_EXERCISE GOAL_: Extract the first line through the line containing "import numpy as np" from the listing below, exactly as written.

* Start *

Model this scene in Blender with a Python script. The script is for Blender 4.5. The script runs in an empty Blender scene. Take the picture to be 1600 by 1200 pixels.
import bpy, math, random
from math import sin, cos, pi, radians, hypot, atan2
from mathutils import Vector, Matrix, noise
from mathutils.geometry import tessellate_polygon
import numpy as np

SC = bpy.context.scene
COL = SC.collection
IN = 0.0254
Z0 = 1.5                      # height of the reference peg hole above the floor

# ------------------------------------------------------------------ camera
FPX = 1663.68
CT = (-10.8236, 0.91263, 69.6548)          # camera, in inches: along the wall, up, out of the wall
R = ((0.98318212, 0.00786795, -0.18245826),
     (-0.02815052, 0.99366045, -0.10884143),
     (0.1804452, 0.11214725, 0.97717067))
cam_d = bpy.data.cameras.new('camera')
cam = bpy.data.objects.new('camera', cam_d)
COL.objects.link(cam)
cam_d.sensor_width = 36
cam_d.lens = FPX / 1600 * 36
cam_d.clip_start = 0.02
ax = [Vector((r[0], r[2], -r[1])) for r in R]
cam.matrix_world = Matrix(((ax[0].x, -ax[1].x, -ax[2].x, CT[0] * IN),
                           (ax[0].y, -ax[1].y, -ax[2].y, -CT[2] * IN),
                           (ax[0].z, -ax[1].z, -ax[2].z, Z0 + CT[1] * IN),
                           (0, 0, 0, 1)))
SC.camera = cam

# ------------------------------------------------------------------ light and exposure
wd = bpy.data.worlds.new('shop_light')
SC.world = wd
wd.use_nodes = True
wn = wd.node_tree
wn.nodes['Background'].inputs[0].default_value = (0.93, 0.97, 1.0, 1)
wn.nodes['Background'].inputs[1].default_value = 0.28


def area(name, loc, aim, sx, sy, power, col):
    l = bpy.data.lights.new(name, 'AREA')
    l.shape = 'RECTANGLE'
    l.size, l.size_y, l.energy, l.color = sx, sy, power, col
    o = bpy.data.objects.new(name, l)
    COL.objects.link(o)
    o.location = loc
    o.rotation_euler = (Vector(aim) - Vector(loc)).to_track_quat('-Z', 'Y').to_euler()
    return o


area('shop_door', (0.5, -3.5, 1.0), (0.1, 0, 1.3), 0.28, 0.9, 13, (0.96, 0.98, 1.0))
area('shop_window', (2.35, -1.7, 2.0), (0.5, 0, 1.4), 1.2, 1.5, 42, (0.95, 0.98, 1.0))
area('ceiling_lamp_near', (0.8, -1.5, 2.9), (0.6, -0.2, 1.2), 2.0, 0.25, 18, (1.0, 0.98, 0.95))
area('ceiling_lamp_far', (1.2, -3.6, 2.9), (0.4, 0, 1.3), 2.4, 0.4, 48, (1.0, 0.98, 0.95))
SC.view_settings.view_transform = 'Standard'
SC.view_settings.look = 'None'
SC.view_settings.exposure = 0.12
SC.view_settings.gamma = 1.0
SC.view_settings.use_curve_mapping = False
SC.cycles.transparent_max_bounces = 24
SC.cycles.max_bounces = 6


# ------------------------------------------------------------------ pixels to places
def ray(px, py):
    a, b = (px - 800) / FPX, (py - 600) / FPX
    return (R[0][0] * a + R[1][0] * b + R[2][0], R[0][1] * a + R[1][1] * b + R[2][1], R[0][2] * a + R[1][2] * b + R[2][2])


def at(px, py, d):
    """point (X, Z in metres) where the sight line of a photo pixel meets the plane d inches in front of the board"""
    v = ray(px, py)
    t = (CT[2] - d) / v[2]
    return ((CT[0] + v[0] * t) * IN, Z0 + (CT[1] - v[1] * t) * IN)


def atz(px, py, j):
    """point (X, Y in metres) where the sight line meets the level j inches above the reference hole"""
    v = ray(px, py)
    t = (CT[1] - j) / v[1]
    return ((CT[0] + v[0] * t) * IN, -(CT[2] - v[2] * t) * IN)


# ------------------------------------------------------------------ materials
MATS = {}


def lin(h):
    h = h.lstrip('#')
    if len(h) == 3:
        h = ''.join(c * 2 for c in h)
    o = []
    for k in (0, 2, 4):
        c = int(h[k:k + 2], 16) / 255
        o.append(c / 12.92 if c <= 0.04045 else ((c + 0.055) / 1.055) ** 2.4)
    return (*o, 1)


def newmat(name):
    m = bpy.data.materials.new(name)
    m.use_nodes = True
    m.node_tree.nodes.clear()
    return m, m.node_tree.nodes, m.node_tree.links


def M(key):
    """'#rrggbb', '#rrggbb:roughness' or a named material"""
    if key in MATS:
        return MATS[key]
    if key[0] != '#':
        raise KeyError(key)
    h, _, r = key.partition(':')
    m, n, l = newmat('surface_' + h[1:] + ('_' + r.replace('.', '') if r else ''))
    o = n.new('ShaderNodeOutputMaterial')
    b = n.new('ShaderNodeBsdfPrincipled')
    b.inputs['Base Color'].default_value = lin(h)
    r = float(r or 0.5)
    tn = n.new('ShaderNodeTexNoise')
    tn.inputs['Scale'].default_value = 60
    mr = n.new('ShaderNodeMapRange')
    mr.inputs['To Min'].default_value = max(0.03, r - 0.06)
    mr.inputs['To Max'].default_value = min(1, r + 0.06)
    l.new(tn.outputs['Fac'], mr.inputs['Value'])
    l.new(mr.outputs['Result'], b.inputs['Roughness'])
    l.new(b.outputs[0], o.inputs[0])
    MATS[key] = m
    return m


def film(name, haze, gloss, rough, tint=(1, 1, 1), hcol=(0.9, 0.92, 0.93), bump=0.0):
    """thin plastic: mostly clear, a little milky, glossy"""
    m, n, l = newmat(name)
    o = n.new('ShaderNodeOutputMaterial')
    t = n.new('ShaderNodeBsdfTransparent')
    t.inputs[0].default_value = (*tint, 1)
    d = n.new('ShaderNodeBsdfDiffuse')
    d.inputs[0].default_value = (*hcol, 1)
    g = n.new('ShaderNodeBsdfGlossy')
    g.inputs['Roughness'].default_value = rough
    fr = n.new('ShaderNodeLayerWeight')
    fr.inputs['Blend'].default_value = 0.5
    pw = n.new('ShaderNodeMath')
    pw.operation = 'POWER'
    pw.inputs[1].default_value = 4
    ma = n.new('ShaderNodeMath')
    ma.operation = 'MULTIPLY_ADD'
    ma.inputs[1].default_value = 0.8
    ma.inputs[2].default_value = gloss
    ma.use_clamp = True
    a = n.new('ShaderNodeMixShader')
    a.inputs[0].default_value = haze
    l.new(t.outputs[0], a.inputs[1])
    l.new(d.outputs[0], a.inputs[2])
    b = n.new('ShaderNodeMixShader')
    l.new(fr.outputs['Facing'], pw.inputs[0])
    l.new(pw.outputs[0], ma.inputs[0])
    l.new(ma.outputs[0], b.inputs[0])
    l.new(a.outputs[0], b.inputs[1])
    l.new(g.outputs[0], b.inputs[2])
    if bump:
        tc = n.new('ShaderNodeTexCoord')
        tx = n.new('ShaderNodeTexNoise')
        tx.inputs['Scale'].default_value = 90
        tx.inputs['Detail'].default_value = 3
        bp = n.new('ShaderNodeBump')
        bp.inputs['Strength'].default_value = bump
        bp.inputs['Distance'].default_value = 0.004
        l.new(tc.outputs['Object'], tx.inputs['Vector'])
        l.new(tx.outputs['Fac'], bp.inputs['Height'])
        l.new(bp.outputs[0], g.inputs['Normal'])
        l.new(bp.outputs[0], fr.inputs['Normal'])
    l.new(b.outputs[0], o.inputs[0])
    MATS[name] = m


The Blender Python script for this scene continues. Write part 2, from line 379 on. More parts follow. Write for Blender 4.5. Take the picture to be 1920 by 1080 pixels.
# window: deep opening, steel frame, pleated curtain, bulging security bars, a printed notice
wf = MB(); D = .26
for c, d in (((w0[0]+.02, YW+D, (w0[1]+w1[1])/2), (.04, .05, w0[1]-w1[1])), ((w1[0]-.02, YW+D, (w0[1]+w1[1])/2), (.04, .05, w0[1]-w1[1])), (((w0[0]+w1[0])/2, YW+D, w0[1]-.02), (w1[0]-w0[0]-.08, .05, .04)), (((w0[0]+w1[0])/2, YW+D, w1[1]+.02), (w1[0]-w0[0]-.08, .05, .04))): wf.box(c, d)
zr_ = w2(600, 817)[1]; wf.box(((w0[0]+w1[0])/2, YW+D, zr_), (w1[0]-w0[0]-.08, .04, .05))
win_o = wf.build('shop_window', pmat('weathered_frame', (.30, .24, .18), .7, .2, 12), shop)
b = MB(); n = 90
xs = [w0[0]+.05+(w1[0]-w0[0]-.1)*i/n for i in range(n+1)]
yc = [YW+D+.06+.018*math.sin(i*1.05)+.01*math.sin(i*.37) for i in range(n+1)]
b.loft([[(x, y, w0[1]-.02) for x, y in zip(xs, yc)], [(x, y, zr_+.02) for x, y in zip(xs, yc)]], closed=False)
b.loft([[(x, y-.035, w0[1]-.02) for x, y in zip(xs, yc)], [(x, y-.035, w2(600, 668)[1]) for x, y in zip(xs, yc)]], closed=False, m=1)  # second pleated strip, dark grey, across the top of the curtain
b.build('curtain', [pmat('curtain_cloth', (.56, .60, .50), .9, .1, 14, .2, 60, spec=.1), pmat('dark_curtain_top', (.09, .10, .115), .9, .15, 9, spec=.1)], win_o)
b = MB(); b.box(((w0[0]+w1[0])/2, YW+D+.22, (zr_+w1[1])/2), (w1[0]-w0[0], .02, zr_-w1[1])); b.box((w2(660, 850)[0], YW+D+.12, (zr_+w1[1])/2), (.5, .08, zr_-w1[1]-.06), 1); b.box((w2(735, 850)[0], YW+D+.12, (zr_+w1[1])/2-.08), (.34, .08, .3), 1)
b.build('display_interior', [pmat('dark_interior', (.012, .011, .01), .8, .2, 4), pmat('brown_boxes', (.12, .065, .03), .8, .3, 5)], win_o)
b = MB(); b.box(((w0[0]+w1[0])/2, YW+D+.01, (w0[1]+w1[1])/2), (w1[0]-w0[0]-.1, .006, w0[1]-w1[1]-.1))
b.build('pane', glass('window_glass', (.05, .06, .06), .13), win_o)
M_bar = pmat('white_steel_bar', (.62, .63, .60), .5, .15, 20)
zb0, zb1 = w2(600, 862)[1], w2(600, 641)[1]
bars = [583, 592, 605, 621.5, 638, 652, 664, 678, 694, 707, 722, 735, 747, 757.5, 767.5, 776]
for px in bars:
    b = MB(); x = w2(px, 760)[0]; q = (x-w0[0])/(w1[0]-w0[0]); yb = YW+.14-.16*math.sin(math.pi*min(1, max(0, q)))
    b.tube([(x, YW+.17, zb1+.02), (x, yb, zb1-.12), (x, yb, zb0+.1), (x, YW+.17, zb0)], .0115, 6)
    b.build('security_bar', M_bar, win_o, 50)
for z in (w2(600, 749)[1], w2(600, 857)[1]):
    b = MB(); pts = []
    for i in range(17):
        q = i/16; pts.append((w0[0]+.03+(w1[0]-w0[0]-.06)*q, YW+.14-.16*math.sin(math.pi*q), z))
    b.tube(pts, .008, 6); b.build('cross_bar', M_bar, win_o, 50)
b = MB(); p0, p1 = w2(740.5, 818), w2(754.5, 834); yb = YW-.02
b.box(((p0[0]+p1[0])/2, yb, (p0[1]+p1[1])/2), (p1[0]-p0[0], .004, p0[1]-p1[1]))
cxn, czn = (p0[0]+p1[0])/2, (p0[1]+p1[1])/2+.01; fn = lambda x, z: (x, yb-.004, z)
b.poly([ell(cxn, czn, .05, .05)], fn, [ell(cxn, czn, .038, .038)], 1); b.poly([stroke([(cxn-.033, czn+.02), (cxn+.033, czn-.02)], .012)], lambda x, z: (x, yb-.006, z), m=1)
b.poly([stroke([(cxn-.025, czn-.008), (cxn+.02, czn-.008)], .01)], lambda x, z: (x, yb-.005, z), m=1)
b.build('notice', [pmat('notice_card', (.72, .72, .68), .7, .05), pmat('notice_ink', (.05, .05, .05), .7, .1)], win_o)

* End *

_FINAL RESULT_:
Model this scene in Blender with a Python script. The script is for Blender 4.5. The script runs in an empty Blender scene. Take the picture to be 1600 by 1200 pixels.
import bpy, math, random
from math import sin, cos, pi, radians, hypot, atan2
from mathutils import Vector, Matrix, noise
from mathutils.geometry import tessellate_polygon
import numpy as np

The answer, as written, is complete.